A Look at Community and Ritual in Medieval Taoism

UCLA graduate student reports on Professor Franciscus Verellen's talk at the UCLA Center for Buddhist Studies.

On October 10, 2005, Dr. Franciscus Verellen (Director, École française d'Extrême-Orient, Chaired Professor in the History of Taoism) gave a talk entitled, "Community and Ritual in Medieval Taoism: New Sources on the Way of the Heavenly Master." This talk was the first in the 2005-2006 Center for Buddhist Studies Colloquium Series.

In his colloquium presentation, Dr. Verellen discussed two forms of source materials for the study of Daoism—liturgical petitions and sermons—which shed light on the principal rituals, historical organization, diffusion, and development of medieval Daoism. He spoke at length on the Way of the Heavenly Master (Tianshi dao), a Daoist movement that emerged out of a messianic milieu and flourished from the 2nd to 9th centuries C.E. The Heavenly Master Community seems to have rejected not only ancestral cult practices, but also one of the cornerstones of Daoism: the quest for physical immortality. During the fifth century, however, Buddhist rites were assimilated into the Daoist tradition in movements such as the Lingbao.

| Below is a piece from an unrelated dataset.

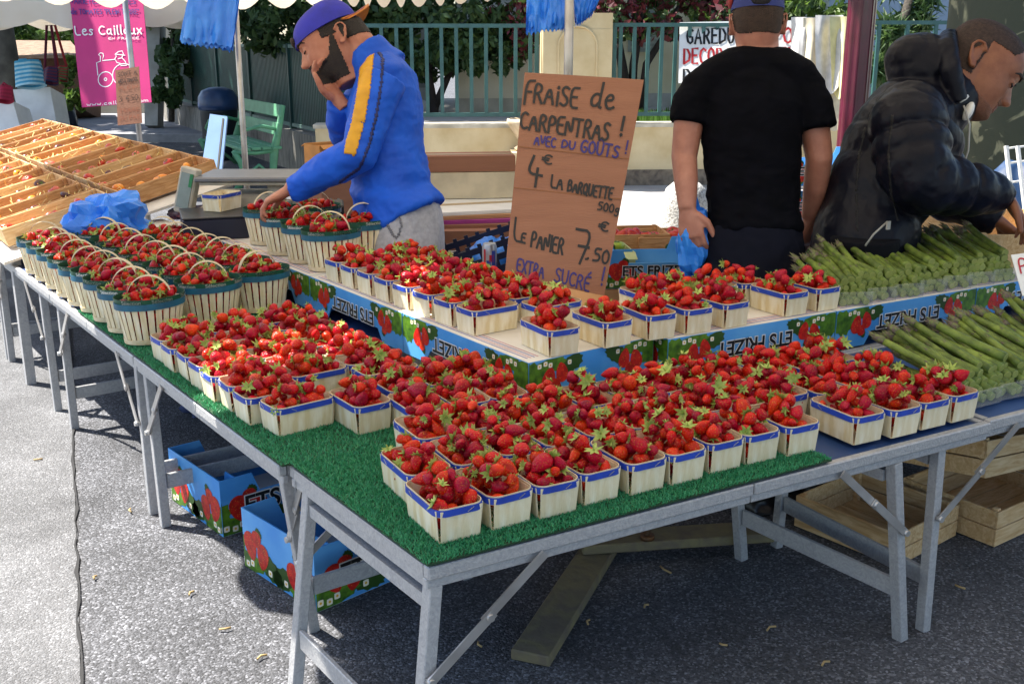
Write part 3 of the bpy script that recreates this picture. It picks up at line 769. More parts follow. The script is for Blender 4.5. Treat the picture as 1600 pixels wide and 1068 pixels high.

Dr. Verellen reconstructs the rituals of this distinctively Chinese movement from the Petition Almanac of Master Red Pine (Chisong zi zhangli), a text that offers rich insights into many aspects of the daily life and concerns not of the ecclesiastical elite but of the general public: childbirth, funerals, personal welfare, and so forth.

The liturgical petitions are addressed to any number of deities from a specialized pantheon—some known, some unique—depending on the specific needs and concerns of the individual client. These petitions were a way in which the living could reach the dead, and intercede on their behalf. Through prayers offered in these petitions, the sins of the deceased may be absolved. Absolutions, however, come at a price, as shown in great detail by the ritual manuals and tomb documents (inventories). All of these documents in fact reveal an economy of ritual absolution in which offerings could be determined according to the means of the donor, a system in which sincerity was the secret to the efficaciousness of the ritual.

The second type of source documents for the Heavenly Master Community is sermons, texts such as the ten sermons by Lu Xiujing (406-477) in which the ideal of retreat rituals (zhai), a concept that derives from Buddhism, is espoused in the language of Laozi's Daodejing. In this way Lu employed the authority of antiquity and tradition in order to introduce to his Daoist audience something that was not archaic at all, but was in fact the latest development in ritual technology: Buddhist ritual retreats. In this way Lu reviewed the old and taught the new.